For pouches with MALICE clips (the wavy variety), the correct method is a full weave: through the top PALS slot, through the corresponding row on the pouch, back into the next PALS row, and so on, finishing with the clip locked down. Skipping the middle weave and just looping through top-and-bottom is called out as incorrect — it sacrifices the structural rigidity that keeps the pouch from rocking on the belt.

For pouches with sewn-on MOLLE webbing strips (such as the T.Rex SIP pouch), the strip is woven directly through the Orion’s PALS panels. Because the Orion is a belt rather than a chest rig or plate carrier, longer pouch webbing strips don’t have to start flush with the top of the belt — skipping the topmost MOLLE segment lets the pouch ride centered on the belt instead of hanging low. If a user prefers MALICE clips on a pouch with sewn webbing, the sewn strip can be cut off and a MALICE clip threaded behind in its place.

The clash hooks on the front are useful for items that don’t need a pouch — gloves, electrical tape, ear pro. An ITW GrimLoc routed through the front PALS gives a higher attachment point if the clash hook itself sits too low.

Loadout Configurations

The Orion is intentionally agnostic about layout. Documented configurations include:

  • General-purpose war belt — two pistol pouches, one rifle magazine, a flat pouch for multi-tool or flashlight, a dump pouch, a horizontally mounted tourniquet, and a Safariland QLS-mounted pistol holster.
  • Sniper / DMR belt — magazine pouches at the sides, support gear in the small of the back.
  • Minimalist pistol belt — holster and a couple of magazine pouches only.

T.Rex’s stated philosophy on weight distribution is to keep heavier loads on the torso (plate carrier, chest rig) and treat the belt as the slicker secondary platform — moving with weight on the hips is measurably slower than moving with weight on the core, particularly through doorways and tight spaces. That said, the Orion’s stiffener and width are intended to make heavier belt loads more comfortable than thinner two-piece competition belts can manage during long training days.

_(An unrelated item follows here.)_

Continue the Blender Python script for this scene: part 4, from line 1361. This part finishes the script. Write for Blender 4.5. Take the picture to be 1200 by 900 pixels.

Cold-Weather and Layering Use

Because the Orion is a single-piece sleeve with internal non-slip lining and tie-downs, it can be worn directly over a jacket or fleece without an inner pants belt — useful in cold weather where a two-piece system would otherwise leave gaps in clothing or require threading an inner belt through cold-weather garments. The trade-off is that without the tie-downs secured to a pants belt, motion of an outer garment can drag the war belt with it, so anchoring the outer to an underlying belt is still recommended whenever practical.

Warranty

T.Rex-branded products, including the Orion Outer and Orion Inner, are covered by a fully transferable Limited Lifetime Warranty against breakage from normal use.